In an op-ed this Sunday, Henry Kissinger offers a useful perspective on the strategically deficient American response to the Arab Spring. Some of his comments deserve challenge, and he brings some baggage and perhaps some thin skin of his own to the topic. He protests too much when he describes an evolving U.S. consensus in favor of aligning with Middle Eastern revolutionary movements as “a kind of compensation for Cold War policies—invariably described as 'misguided'—in which [the United States] cooperated with non-democratic governments in the region for security objectives.” This kind of “compensation” has not been any more in evidence in discourse on the subject than the other kinds I just mentioned. Kissinger also signs on to the fixation on Iran by unconvincingly stating that Iran is the “principal challenge” to core security objectives of achieving a durable Arab-Israeli peace, ensuring the free flow of oil and avoiding a regional hegemon. (Possible responses to the fixation, rather than Iran itself, may endanger the first two objectives and disprove that Iran is the main problem with the third.)

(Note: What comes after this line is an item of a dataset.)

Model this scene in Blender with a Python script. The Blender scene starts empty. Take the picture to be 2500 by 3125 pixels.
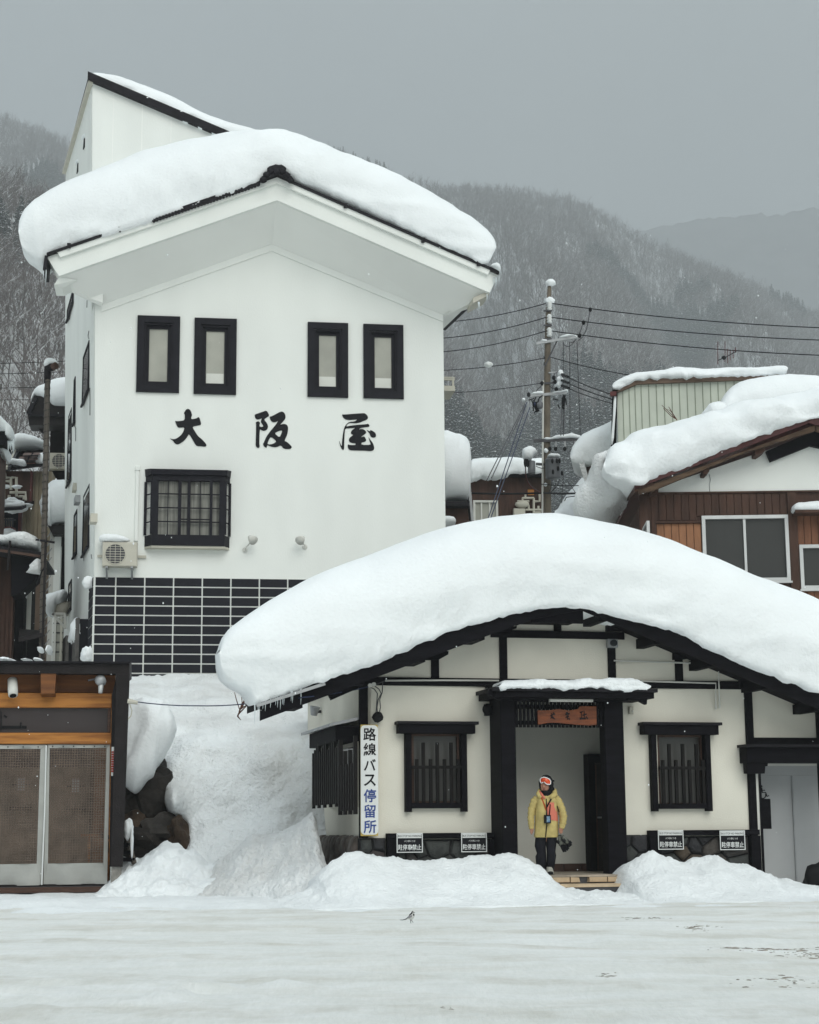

Nonetheless, Kissinger raises more fundamental questions about what he sees as a “redefinition of heretofore prevalent principles of foreign policy.” He asks, “Will democratic reconstruction replace national interest as the lodestar of Middle East policy? Is democratic reconstruction what the Arab Spring in fact represents?” Kissinger is blurring together the concepts of humanitarianism and democracy as drivers of intervention, but that is fair because the prevailing outlook he is criticizing badly blurs them together as well.

Kissinger correctly notes some of the more precise questions that need to be asked but have barely been addressed:

U.S. public opinion has already recoiled from the scope of the efforts required to transform Vietnam, Iraq and Afghanistan. Do we believe that a less explicitly strategic involvement disclaiming a U.S. national interest will make nation building less complex? Do we have a preference as to which groups come to power? Or are we agnostic so long as the mechanisms are electoral? If the latter, how do we avoid fostering a new absolutism legitimized by managed plebiscites and sect-based permanent majorities? What outcomes are compatible with America’s core strategic interests in the region? Will it be possible to combine strategic withdrawal from key countries and reduced military expenditures with doctrines of universal humanitarian intervention? Discussion of these issues has been largely absent from the debate over U.S. foreign policy regarding the Arab Spring.

Reasonable people can disagree about the appropriate answers to many of these questions. The single aspect that any good strategy for the region must have, however—and is a requirement even to be called a strategy—is a long-term perspective that looks beyond the ostensibly pressing situations of the moment. The dominant perspective so far toward the Middle Eastern uprisings has too often been to strive for an immediate warm feeling in one's tummy by helping to overthrow a despised dictator or by convincing ourselves that we are saving lives. The prospect of subsequent messiness has not intruded much into that thought process. Steve Hendrix has a report in Sunday's Washington Post about how messy the post-overthrow situation is in Libya, where people can't even agree on where to dump garbage. Kissinger puts it nicely: “We must take care lest, in an era of shortened attention spans, revolutions turn, for the outside world, into a transitory Internet experience—watched intently for a few key moments, then tuned out once the main event is deemed over.”